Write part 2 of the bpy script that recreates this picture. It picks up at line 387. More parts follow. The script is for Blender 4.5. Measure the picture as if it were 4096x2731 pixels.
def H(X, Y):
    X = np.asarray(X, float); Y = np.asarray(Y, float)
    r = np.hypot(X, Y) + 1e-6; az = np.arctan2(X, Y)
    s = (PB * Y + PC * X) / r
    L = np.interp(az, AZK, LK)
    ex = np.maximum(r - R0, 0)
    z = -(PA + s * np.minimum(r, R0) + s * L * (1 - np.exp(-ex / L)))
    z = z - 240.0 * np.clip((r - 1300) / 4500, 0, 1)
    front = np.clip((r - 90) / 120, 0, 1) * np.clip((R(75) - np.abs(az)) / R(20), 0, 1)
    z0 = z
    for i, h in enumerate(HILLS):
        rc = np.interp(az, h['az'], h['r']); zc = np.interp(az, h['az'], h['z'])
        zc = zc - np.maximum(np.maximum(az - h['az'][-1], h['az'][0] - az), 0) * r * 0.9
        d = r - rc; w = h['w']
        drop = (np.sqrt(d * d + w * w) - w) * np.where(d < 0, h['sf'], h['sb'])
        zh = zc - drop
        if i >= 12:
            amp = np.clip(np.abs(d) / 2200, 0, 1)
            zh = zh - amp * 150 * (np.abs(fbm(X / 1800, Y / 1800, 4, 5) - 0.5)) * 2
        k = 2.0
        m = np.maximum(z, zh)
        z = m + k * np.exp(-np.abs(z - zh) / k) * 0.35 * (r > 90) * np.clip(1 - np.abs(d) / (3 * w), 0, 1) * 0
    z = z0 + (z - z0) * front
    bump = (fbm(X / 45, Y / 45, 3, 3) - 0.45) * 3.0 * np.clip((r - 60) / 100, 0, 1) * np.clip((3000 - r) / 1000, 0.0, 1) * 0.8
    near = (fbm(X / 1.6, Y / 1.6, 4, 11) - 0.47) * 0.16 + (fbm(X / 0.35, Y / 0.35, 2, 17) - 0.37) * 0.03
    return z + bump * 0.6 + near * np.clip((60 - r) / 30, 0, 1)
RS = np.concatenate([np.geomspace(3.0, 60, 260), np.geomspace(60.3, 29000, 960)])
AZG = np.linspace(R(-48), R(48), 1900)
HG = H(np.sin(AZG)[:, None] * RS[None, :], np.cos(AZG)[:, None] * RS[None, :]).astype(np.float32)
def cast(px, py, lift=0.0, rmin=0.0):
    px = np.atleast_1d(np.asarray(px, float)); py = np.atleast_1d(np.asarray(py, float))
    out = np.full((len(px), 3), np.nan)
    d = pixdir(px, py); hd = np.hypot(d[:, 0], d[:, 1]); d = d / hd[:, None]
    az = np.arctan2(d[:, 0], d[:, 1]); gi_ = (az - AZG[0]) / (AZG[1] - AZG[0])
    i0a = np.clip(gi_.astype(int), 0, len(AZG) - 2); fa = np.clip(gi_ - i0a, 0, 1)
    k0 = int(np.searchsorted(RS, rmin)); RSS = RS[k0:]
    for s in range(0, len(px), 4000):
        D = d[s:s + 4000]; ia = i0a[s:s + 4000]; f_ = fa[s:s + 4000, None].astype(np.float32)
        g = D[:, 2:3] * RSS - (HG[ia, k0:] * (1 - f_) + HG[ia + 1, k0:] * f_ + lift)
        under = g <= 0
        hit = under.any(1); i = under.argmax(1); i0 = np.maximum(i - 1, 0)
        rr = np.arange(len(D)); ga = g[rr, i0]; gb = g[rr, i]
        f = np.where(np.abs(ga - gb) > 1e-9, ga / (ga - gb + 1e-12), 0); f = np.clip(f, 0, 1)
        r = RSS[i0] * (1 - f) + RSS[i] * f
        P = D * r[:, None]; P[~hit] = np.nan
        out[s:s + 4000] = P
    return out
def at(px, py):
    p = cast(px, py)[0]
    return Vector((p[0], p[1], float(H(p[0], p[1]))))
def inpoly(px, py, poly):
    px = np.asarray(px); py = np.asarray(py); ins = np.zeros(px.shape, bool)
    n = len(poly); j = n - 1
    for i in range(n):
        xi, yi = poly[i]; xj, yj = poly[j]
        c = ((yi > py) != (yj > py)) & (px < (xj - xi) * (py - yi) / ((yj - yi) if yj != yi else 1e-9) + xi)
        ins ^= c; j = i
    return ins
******
WHAT IS REQUIRED
Print back all the lines verbatim.

FULL OUTPUT
Write part 2 of the bpy script that recreates this picture. It picks up at line 387. More parts follow. The script is for Blender 4.5. Measure the picture as if it were 4096x2731 pixels.
def H(X, Y):
    X = np.asarray(X, float); Y = np.asarray(Y, float)
    r = np.hypot(X, Y) + 1e-6; az = np.arctan2(X, Y)
    s = (PB * Y + PC * X) / r
    L = np.interp(az, AZK, LK)
    ex = np.maximum(r - R0, 0)
    z = -(PA + s * np.minimum(r, R0) + s * L * (1 - np.exp(-ex / L)))
    z = z - 240.0 * np.clip((r - 1300) / 4500, 0, 1)
    front = np.clip((r - 90) / 120, 0, 1) * np.clip((R(75) - np.abs(az)) / R(20), 0, 1)
    z0 = z
    for i, h in enumerate(HILLS):
        rc = np.interp(az, h['az'], h['r']); zc = np.interp(az, h['az'], h['z'])
        zc = zc - np.maximum(np.maximum(az - h['az'][-1], h['az'][0] - az), 0) * r * 0.9
        d = r - rc; w = h['w']
        drop = (np.sqrt(d * d + w * w) - w) * np.where(d < 0, h['sf'], h['sb'])
        zh = zc - drop
        if i >= 12:
            amp = np.clip(np.abs(d) / 2200, 0, 1)
            zh = zh - amp * 150 * (np.abs(fbm(X / 1800, Y / 1800, 4, 5) - 0.5)) * 2
        k = 2.0
        m = np.maximum(z, zh)
        z = m + k * np.exp(-np.abs(z - zh) / k) * 0.35 * (r > 90) * np.clip(1 - np.abs(d) / (3 * w), 0, 1) * 0
    z = z0 + (z - z0) * front
    bump = (fbm(X / 45, Y / 45, 3, 3) - 0.45) * 3.0 * np.clip((r - 60) / 100, 0, 1) * np.clip((3000 - r) / 1000, 0.0, 1) * 0.8
    near = (fbm(X / 1.6, Y / 1.6, 4, 11) - 0.47) * 0.16 + (fbm(X / 0.35, Y / 0.35, 2, 17) - 0.37) * 0.03
    return z + bump * 0.6 + near * np.clip((60 - r) / 30, 0, 1)
RS = np.concatenate([np.geomspace(3.0, 60, 260), np.geomspace(60.3, 29000, 960)])
AZG = np.linspace(R(-48), R(48), 1900)
HG = H(np.sin(AZG)[:, None] * RS[None, :], np.cos(AZG)[:, None] * RS[None, :]).astype(np.float32)
def cast(px, py, lift=0.0, rmin=0.0):
    px = np.atleast_1d(np.asarray(px, float)); py = np.atleast_1d(np.asarray(py, float))
    out = np.full((len(px), 3), np.nan)
    d = pixdir(px, py); hd = np.hypot(d[:, 0], d[:, 1]); d = d / hd[:, None]
    az = np.arctan2(d[:, 0], d[:, 1]); gi_ = (az - AZG[0]) / (AZG[1] - AZG[0])
    i0a = np.clip(gi_.astype(int), 0, len(AZG) - 2); fa = np.clip(gi_ - i0a, 0, 1)
    k0 = int(np.searchsorted(RS, rmin)); RSS = RS[k0:]
    for s in range(0, len(px), 4000):
        D = d[s:s + 4000]; ia = i0a[s:s + 4000]; f_ = fa[s:s + 4000, None].astype(np.float32)
        g = D[:, 2:3] * RSS - (HG[ia, k0:] * (1 - f_) + HG[ia + 1, k0:] * f_ + lift)
        under = g <= 0
        hit = under.any(1); i = under.argmax(1); i0 = np.maximum(i - 1, 0)
        rr = np.arange(len(D)); ga = g[rr, i0]; gb = g[rr, i]
        f = np.where(np.abs(ga - gb) > 1e-9, ga / (ga - gb + 1e-12), 0); f = np.clip(f, 0, 1)
        r = RSS[i0] * (1 - f) + RSS[i] * f
        P = D * r[:, None]; P[~hit] = np.nan
        out[s:s + 4000] = P
    return out
def at(px, py):
    p = cast(px, py)[0]
    return Vector((p[0], p[1], float(H(p[0], p[1]))))
def inpoly(px, py, poly):
    px = np.asarray(px); py = np.asarray(py); ins = np.zeros(px.shape, bool)
    n = len(poly); j = n - 1
    for i in range(n):
        xi, yi = poly[i]; xj, yj = poly[j]
        c = ((yi > py) != (yj > py)) & (px < (xj - xi) * (py - yi) / ((yj - yi) if yj != yi else 1e-9) + xi)
        ins ^= c; j = i
    return ins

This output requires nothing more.